This is…home. Top floor apartment, left-hand side.
If you suddenly came up behind me and shouted “Where do you live?!”–I swear the first image that would pop into my head would be this one. 6A Old Hickory Drive, Albany, New York. We moved in here when I was in grade school and moved out when I went off to college.
The other day I went back there to take a nostalgic look around. And amazingly, it was exactly as I had remembered it–except, of course, that everything had magically shrunk in size. But the houses were the same (my door used to be painted green, though, not red.) The quiet road where I learned to ride a bike, the sidewalks I played hopscotch on–yes, indeed, we really did play hopscotch. Quite the weird time-portal experience. Everything the same.
Except the trees were bigger.
Like me, the trees are taller and a lot wider in girth than they were forty years ago. Forty years–not much in the life of a tree, an enormous chunk of a human life. Old Hickory Drive is still lined, just as I remembered it, with beautiful trees. On each side of Old Hickory Drive is a stately row of–well, hickory trees, you’d think. But when I returned to my ancestral halls, I discovered that I had grown up in the shade of a…red oak. There is not a single hickory to be found on Old Hickory Drive.

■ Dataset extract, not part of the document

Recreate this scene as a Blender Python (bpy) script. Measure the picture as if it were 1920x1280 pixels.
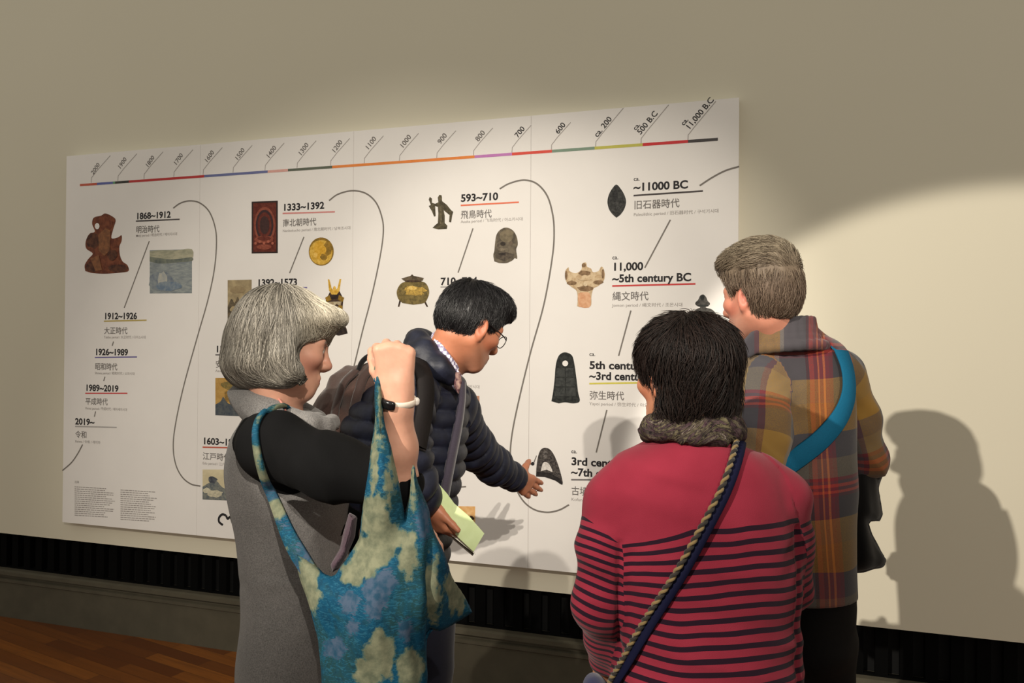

When I was growing up, running under these branches many thousands of times, it never occurred to me to wonder what kind of tree it was. As a typical suburban kid, I always assumed that there were two kinds of trees: Christmas Trees and Others. The notion of identifying trees, giving names to them, wondering if they were elms or oaks or maples, never crossed my mind–a tree was a tree was a tree.
The oak and I were youngsters together, and the oak is still a mere baby of oh, I’d guess maybe seventy or so–that’s not much in the life of an oak, long-lived trees that can see centuries pass. Some red oaks have made it to the half-millennium mark, five hundred years. Unlike me, this tree has potentially centuries in front of it, but it’s busting out of the narrow space between the sidewalk and the street that was allotted to it when it was a mere sapling. The roots must stretch far below the pavement, under the sidewalks and across the road.
Like me, the oak has outgrown the cozy old homestead, but the tree can’t move to a bigger and better location.
It was nice to visit the old neighborhood, and good to finally learn the name of my old friend.
LOL! (Old Red Oak Drive?) Have delivered papers in your neighborhood!